機会を見て覚えて行くようにしてください。
#ref(): File not found: “スピコン.JPG” at page “AirSystem”
回路図を見ればわかるとおり、スピコンはチェック弁(逆止弁)と可変絞り弁の組み合わせになっています。
チェック弁は一方向にだけ流すためのものです。
記号の円の方向から押すと円が押し付けられて、流路が閉じてしまうということを示しています。
反対から押すと、円が離れて流れるような気がしませんか。
チェック弁が閉じたとき、すべてのエアが絞り弁を通るので抵抗が大きくなります。
2)実際の構造
チェック弁は鋼球ではなくゴムを使用してコンパクトに作ってあります。
図はメータアウトの構造を示しています。
シリンダから出る空気は絞りを通るので抵抗が大きい
シリンダに入るときはチェック弁が開き、抵抗が少ない
3)エアシリンダとの組み合わせ
エアシリンダの速度調整を行う場合、メータアウトで使うのが基本です。
メータインで使うと少しの負荷変動で速度が大きく変化します。
(空気が圧縮性流体であるため。油圧回路ではメータインを使う)
4)メータアウトで問題が発生することがあります
メータアウトで使うということの大前提は、アウト側に圧縮空気が残っているということです。

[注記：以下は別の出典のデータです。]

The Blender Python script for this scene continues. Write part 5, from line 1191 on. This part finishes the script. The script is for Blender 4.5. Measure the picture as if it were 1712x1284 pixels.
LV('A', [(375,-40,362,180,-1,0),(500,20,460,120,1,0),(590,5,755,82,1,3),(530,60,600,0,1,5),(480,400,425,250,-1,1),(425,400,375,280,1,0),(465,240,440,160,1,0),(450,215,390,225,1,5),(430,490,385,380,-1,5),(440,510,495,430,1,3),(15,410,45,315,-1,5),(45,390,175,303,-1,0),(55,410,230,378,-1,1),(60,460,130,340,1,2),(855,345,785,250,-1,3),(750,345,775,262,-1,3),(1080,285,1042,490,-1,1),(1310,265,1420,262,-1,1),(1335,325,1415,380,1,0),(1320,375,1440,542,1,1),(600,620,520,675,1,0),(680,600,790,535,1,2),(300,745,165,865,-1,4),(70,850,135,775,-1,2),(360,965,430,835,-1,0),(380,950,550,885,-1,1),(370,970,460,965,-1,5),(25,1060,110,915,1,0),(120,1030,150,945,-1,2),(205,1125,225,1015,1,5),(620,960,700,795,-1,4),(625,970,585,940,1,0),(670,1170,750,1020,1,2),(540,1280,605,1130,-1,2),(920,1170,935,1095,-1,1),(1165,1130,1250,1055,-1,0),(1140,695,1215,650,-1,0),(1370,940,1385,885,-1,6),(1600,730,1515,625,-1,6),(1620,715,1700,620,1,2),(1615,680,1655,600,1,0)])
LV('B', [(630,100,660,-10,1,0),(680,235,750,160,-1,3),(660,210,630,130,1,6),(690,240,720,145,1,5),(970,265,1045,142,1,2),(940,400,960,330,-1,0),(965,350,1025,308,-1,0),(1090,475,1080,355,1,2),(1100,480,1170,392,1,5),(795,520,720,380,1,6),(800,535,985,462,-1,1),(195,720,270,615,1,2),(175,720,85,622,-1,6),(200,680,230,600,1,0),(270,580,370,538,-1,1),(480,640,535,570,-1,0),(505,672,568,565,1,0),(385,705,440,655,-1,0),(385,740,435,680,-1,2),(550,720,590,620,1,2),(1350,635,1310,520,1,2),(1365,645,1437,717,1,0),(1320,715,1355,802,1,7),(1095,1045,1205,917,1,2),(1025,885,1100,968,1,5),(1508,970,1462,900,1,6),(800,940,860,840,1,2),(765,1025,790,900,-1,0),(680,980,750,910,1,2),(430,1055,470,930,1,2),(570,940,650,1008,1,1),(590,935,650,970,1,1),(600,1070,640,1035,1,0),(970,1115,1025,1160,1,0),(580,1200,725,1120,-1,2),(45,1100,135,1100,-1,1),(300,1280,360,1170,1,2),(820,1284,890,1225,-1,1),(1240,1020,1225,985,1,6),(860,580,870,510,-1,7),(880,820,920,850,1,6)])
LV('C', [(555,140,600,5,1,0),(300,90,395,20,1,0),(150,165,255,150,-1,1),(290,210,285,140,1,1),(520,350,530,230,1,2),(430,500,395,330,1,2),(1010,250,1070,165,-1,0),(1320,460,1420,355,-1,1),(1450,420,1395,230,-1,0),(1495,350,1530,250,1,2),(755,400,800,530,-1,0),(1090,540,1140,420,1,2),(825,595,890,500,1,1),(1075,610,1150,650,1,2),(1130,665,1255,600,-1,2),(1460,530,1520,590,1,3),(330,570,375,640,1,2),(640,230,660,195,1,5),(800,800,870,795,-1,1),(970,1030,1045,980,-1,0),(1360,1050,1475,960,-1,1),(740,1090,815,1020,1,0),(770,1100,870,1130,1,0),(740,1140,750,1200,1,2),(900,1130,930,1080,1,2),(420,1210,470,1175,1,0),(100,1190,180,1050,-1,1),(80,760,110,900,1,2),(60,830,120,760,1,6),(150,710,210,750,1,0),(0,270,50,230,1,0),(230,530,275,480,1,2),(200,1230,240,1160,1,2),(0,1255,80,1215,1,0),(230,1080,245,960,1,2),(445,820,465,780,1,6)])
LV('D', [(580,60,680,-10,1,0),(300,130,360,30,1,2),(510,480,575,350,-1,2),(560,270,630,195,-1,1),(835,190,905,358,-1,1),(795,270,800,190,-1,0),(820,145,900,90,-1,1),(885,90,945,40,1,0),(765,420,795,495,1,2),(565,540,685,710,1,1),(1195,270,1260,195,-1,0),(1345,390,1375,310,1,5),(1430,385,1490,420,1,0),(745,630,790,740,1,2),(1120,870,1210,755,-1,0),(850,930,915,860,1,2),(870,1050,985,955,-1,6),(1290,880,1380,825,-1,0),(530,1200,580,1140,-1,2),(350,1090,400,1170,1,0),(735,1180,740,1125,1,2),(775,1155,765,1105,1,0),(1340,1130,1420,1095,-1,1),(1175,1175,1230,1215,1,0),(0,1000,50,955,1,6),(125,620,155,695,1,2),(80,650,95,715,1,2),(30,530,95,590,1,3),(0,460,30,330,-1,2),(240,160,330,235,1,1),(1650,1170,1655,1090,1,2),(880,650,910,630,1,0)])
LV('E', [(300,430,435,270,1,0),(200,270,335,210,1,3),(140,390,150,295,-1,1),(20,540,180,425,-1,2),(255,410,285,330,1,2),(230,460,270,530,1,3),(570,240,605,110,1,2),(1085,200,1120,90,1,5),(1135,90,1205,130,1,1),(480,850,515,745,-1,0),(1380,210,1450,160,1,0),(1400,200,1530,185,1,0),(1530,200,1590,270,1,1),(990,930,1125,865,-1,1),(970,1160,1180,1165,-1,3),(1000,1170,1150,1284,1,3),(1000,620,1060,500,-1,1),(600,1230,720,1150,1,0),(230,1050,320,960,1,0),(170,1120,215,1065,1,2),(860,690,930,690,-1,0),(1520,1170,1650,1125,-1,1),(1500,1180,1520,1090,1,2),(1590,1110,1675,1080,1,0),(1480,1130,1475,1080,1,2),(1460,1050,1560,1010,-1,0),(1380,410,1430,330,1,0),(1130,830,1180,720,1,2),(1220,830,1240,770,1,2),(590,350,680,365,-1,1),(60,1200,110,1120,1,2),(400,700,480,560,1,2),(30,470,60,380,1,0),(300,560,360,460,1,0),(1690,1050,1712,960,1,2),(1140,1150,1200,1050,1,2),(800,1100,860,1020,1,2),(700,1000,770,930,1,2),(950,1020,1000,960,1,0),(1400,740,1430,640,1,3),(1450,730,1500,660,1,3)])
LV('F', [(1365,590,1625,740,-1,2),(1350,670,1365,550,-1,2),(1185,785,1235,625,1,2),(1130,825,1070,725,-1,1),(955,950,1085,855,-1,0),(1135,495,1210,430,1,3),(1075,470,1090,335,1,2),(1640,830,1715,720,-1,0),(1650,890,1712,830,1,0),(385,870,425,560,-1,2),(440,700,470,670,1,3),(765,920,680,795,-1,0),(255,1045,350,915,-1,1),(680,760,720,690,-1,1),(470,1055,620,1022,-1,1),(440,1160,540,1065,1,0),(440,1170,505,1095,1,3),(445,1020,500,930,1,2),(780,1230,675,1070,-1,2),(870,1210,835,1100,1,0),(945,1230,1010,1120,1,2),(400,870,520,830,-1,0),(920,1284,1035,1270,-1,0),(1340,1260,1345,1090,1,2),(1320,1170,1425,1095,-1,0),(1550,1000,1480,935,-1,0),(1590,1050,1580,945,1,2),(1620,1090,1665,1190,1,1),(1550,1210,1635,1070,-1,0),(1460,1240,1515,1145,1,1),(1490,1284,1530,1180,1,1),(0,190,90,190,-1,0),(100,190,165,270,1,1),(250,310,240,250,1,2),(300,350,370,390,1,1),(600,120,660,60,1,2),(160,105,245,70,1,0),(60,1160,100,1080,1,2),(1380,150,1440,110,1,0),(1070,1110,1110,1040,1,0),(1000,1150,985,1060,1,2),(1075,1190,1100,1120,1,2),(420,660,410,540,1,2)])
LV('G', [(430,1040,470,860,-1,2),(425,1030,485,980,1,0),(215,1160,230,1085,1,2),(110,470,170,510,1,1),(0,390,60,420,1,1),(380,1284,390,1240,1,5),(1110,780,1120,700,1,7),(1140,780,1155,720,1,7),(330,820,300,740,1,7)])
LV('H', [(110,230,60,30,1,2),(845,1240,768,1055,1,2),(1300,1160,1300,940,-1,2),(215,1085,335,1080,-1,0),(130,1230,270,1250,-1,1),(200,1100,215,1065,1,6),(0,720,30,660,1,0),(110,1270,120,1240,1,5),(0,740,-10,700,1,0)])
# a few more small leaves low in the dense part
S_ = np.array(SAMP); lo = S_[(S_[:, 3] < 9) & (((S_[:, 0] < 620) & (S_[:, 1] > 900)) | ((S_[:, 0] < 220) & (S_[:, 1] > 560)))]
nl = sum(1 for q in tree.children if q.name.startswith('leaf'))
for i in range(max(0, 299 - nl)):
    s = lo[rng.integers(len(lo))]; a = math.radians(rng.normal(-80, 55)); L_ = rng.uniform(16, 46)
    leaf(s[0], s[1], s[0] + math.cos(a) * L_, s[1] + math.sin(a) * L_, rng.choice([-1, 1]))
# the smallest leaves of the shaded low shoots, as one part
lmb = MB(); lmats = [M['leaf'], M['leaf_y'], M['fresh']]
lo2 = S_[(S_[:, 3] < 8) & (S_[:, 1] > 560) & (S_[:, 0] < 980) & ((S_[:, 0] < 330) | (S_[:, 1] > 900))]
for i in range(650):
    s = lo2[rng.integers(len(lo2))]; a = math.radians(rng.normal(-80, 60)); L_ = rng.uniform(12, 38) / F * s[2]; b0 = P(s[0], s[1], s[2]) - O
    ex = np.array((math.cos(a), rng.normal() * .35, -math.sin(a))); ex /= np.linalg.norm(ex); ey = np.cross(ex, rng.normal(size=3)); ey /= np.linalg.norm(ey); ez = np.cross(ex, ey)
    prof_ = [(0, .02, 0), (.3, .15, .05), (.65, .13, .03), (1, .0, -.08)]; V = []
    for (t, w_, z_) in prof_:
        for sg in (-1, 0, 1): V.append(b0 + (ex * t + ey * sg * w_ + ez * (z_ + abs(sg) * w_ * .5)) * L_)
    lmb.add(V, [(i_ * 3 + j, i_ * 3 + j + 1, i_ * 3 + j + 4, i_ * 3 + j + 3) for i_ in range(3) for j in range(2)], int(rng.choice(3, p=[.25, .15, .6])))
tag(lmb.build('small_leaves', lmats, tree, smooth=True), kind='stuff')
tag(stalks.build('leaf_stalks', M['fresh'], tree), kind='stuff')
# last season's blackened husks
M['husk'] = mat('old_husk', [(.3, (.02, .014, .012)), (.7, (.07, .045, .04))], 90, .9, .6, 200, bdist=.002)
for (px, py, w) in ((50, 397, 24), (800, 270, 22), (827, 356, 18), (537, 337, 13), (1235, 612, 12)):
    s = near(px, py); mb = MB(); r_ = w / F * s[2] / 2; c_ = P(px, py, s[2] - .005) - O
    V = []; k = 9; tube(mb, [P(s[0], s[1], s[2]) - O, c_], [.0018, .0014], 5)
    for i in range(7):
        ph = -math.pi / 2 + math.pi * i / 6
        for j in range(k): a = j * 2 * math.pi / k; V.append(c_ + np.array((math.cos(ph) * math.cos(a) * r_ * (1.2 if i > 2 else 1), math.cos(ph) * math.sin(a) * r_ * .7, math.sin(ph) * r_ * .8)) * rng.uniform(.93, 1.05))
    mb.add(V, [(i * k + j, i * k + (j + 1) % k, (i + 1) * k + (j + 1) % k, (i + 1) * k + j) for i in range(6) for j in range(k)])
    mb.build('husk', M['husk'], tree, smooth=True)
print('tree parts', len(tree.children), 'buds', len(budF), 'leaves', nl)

この前提が成り立たない場合は、スピードコントロールが効きません。(速く動きます)
対策としてはメータインのスピコンを追加することです。
双方向の調整が出来るデュアルスピードコントローラと言うのもあります。
スピード調整が多少しづらくなります。
実際に危険が発生する可能性のあるケース
- 3ポジションエキゾーストセンタ(最初からメータインを使う)
(私は使ったことがないので、使用する理由がわからないですが・・) - シングルソレノイド、3ポジションクローズセンタで回路からわずかのエア漏れがある場合(始業時の1回だけ速く動く)
- メンテナンスをした直後
- 垂直に使う場合、負荷によっては注意が必要です。
4.ソレノイドバルブ
ソレノイドバルブのの構造と動作
よく使うパイロット方式の2位置ダブルソレノイド電磁弁の模式図を作って見ました
電磁弁といえば普通はパイロット方式なので、意識している人は意外と少ないのですが、考え方を理解しておくことは役に立ちます。
カタログを見て確認して欲しいのですが、使用圧力範囲が0.1MPa以上あるいはそれより高くなっていませんか。
その理由はパイロット圧を利用して、ピストンを動作させ、それでスプールを動作させていることにあります。
図を見れば、回路図と実物の構造が同じことが理解できると思います。
パイロット式と違ってソレノイドで直接切換えする方式を直動式といいます。